--- Begin Information supplied ---

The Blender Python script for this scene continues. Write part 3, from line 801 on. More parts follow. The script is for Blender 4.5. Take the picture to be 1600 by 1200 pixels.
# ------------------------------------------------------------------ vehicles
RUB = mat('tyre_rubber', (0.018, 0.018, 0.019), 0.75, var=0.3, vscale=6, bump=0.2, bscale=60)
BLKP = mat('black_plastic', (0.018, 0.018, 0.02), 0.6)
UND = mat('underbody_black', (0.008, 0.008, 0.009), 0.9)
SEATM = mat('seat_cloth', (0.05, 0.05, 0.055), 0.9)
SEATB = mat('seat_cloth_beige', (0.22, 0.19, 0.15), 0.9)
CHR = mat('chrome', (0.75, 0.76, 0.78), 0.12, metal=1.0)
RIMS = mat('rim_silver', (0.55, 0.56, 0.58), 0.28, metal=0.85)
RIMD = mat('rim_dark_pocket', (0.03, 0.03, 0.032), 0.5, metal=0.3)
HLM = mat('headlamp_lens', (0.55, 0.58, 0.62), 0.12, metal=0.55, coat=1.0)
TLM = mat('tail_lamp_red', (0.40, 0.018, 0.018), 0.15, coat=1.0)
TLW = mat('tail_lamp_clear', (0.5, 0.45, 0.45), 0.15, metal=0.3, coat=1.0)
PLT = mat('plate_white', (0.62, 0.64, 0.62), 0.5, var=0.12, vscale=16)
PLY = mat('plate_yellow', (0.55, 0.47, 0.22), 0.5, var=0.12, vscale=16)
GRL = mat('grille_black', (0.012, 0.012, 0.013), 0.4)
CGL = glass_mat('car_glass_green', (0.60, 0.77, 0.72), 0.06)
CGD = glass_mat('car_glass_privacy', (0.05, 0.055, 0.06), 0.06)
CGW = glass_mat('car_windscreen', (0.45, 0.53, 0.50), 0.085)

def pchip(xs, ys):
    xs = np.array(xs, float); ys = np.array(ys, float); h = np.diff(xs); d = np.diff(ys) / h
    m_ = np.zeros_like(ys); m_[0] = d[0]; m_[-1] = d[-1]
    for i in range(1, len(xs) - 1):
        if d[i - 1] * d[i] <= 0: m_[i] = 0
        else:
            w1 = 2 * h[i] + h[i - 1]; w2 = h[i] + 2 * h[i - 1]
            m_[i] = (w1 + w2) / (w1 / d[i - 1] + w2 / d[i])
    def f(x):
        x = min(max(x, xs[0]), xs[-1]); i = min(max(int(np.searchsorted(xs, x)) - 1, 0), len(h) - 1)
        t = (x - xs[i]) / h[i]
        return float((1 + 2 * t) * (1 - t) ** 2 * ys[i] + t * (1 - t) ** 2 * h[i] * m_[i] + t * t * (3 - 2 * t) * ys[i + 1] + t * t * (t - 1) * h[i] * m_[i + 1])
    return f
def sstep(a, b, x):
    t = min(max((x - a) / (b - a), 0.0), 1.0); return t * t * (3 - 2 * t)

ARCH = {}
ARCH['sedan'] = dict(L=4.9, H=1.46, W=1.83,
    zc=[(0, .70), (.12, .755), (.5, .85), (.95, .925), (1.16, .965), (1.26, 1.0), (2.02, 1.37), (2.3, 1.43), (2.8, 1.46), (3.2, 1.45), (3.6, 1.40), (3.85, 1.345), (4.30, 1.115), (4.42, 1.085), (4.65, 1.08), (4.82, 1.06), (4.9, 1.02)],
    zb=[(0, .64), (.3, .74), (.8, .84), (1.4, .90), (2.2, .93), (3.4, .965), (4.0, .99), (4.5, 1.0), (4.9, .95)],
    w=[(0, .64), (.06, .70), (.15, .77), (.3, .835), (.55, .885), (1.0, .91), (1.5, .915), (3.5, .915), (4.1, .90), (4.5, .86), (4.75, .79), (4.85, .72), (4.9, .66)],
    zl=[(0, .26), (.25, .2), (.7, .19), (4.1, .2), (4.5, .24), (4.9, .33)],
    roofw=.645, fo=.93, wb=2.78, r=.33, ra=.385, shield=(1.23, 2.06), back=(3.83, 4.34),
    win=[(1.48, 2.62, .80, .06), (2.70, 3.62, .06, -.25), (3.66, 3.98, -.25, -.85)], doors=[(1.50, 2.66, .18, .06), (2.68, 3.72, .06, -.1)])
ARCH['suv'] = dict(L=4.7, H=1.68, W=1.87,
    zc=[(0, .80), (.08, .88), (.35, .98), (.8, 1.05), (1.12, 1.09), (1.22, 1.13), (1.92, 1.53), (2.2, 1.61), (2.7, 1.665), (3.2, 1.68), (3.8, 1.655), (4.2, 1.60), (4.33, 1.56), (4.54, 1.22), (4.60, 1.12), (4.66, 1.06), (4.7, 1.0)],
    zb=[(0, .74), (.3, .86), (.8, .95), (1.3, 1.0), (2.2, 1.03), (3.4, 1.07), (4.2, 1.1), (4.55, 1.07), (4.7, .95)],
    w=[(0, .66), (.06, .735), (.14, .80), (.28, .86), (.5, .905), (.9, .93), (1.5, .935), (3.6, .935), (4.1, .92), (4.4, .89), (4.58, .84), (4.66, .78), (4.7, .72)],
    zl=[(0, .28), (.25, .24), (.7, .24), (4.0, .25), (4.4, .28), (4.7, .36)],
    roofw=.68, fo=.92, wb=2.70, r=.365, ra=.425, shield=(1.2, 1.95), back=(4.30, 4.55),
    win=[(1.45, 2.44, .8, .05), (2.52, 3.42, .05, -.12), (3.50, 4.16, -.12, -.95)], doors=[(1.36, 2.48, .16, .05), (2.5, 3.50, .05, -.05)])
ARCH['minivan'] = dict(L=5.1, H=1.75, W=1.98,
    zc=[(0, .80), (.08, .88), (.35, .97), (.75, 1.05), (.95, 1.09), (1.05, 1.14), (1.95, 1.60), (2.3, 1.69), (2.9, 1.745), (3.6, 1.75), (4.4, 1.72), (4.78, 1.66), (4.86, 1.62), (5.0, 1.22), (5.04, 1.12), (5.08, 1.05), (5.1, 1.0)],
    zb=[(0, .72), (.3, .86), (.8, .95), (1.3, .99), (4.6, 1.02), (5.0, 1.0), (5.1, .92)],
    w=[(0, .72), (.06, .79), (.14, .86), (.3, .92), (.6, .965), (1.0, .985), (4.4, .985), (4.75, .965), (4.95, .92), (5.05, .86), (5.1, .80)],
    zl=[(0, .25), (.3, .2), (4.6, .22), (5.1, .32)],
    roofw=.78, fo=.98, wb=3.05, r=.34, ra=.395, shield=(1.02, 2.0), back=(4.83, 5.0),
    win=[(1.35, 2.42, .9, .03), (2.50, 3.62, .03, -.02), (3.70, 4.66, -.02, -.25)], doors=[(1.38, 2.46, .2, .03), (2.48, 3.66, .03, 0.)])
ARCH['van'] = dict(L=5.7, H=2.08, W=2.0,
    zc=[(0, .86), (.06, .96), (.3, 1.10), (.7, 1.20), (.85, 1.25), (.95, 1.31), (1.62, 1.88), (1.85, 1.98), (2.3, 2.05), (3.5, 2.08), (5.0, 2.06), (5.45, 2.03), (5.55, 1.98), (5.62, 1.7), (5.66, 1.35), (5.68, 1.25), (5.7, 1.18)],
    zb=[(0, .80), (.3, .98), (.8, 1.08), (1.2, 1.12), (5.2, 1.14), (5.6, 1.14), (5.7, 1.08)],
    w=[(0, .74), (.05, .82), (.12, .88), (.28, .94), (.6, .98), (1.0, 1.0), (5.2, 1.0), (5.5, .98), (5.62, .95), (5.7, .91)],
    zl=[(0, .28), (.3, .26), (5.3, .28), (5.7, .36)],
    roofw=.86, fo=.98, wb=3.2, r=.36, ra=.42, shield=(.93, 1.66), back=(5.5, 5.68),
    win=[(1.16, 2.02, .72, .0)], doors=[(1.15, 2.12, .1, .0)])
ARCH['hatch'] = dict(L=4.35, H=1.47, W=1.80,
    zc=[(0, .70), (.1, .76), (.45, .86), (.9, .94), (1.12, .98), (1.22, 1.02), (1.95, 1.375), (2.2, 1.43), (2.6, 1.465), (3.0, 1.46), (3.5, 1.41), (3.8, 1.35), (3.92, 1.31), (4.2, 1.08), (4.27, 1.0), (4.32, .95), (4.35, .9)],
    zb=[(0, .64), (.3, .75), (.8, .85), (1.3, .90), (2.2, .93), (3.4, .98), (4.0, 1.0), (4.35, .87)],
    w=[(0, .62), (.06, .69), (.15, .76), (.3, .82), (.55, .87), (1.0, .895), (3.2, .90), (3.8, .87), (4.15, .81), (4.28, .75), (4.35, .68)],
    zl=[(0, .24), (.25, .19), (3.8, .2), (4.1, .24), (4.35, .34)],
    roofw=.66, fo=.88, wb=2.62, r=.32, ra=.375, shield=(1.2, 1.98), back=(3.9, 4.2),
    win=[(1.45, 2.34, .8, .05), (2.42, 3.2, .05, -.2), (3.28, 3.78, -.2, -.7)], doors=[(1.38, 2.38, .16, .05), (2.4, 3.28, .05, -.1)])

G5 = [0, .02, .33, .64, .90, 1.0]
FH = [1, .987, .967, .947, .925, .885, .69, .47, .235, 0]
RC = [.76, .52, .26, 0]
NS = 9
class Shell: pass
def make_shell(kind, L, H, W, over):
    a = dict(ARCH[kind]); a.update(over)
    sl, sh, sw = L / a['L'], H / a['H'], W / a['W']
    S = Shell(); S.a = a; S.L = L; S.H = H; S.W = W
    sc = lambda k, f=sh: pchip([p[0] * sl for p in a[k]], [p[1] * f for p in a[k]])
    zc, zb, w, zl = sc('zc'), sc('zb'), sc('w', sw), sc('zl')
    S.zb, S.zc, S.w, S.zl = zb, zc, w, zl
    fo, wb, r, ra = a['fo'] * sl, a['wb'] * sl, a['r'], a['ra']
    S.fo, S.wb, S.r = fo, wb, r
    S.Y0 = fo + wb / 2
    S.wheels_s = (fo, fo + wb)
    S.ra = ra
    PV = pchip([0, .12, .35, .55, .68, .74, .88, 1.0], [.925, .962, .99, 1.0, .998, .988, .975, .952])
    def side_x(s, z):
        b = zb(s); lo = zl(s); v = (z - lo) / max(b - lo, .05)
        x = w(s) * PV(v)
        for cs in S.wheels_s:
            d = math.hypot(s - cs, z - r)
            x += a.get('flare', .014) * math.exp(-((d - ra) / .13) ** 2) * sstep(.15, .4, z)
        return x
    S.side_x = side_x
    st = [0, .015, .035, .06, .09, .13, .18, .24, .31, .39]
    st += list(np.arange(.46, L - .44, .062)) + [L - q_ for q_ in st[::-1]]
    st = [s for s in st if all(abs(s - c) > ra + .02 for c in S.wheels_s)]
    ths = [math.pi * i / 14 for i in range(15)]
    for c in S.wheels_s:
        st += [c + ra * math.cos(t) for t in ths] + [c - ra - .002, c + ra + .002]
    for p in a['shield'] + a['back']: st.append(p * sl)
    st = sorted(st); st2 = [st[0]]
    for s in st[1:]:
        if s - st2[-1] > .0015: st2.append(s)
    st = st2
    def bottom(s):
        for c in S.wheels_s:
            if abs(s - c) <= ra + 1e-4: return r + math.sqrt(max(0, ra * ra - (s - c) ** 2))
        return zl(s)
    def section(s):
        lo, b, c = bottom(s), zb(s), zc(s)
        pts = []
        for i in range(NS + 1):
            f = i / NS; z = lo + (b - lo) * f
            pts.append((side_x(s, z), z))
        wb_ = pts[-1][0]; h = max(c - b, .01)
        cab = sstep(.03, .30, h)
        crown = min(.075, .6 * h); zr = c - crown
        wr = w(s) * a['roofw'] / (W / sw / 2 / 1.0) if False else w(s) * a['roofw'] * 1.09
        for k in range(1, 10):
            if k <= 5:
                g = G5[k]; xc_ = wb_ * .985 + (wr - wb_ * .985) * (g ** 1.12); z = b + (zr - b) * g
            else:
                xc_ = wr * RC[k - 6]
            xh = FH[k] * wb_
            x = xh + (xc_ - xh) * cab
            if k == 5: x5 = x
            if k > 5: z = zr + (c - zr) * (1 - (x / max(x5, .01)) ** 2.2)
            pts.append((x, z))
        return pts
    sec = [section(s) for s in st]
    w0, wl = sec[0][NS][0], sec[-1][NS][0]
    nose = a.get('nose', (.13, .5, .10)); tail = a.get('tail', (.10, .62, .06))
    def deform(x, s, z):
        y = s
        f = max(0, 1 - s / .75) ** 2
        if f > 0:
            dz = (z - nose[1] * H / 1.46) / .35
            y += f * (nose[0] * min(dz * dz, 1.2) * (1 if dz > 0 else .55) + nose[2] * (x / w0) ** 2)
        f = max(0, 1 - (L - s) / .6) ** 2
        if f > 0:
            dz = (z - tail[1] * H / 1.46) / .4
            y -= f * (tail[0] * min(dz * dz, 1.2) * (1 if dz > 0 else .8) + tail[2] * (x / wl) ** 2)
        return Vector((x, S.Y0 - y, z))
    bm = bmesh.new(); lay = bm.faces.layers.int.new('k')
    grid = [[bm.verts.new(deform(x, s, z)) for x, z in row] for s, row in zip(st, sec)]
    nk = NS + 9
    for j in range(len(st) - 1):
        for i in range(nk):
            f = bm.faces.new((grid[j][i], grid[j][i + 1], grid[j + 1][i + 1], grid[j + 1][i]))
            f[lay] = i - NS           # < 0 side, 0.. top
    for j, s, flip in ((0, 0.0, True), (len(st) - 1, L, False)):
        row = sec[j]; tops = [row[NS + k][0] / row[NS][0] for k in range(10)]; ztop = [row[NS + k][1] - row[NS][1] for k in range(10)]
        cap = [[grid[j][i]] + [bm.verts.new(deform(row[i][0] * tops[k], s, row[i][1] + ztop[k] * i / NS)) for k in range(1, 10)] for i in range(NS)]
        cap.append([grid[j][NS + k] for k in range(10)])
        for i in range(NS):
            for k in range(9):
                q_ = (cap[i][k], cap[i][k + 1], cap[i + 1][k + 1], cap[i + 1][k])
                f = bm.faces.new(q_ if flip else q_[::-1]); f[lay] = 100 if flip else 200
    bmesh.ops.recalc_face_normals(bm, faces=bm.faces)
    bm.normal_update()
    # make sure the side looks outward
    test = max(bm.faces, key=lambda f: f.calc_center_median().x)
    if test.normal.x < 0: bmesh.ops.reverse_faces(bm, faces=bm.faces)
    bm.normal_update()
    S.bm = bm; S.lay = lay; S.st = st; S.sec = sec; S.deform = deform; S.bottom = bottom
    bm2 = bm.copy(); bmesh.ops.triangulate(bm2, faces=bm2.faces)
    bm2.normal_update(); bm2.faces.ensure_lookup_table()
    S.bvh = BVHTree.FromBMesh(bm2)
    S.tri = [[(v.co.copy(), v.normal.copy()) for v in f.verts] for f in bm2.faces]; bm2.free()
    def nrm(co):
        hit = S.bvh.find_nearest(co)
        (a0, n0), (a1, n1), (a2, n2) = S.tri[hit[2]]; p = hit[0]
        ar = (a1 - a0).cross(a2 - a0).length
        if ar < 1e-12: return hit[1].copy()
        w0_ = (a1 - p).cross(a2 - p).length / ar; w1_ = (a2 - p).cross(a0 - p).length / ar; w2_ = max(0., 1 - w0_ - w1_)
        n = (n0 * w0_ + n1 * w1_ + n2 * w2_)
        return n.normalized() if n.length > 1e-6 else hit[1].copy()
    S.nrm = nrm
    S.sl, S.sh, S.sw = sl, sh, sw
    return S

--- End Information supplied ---

Stated exercise:
Print, please, the lines from the first line of the material through the line that contains "CGW = glass_mat('car_windscreen', (0.45, 0.53, 0.50), 0.085)", exactly as written and with nothing added.

Result of the exercise:
The Blender Python script for this scene continues. Write part 3, from line 801 on. More parts follow. The script is for Blender 4.5. Take the picture to be 1600 by 1200 pixels.
# ------------------------------------------------------------------ vehicles
RUB = mat('tyre_rubber', (0.018, 0.018, 0.019), 0.75, var=0.3, vscale=6, bump=0.2, bscale=60)
BLKP = mat('black_plastic', (0.018, 0.018, 0.02), 0.6)
UND = mat('underbody_black', (0.008, 0.008, 0.009), 0.9)
SEATM = mat('seat_cloth', (0.05, 0.05, 0.055), 0.9)
SEATB = mat('seat_cloth_beige', (0.22, 0.19, 0.15), 0.9)
CHR = mat('chrome', (0.75, 0.76, 0.78), 0.12, metal=1.0)
RIMS = mat('rim_silver', (0.55, 0.56, 0.58), 0.28, metal=0.85)
RIMD = mat('rim_dark_pocket', (0.03, 0.03, 0.032), 0.5, metal=0.3)
HLM = mat('headlamp_lens', (0.55, 0.58, 0.62), 0.12, metal=0.55, coat=1.0)
TLM = mat('tail_lamp_red', (0.40, 0.018, 0.018), 0.15, coat=1.0)
TLW = mat('tail_lamp_clear', (0.5, 0.45, 0.45), 0.15, metal=0.3, coat=1.0)
PLT = mat('plate_white', (0.62, 0.64, 0.62), 0.5, var=0.12, vscale=16)
PLY = mat('plate_yellow', (0.55, 0.47, 0.22), 0.5, var=0.12, vscale=16)
GRL = mat('grille_black', (0.012, 0.012, 0.013), 0.4)
CGL = glass_mat('car_glass_green', (0.60, 0.77, 0.72), 0.06)
CGD = glass_mat('car_glass_privacy', (0.05, 0.055, 0.06), 0.06)
CGW = glass_mat('car_windscreen', (0.45, 0.53, 0.50), 0.085)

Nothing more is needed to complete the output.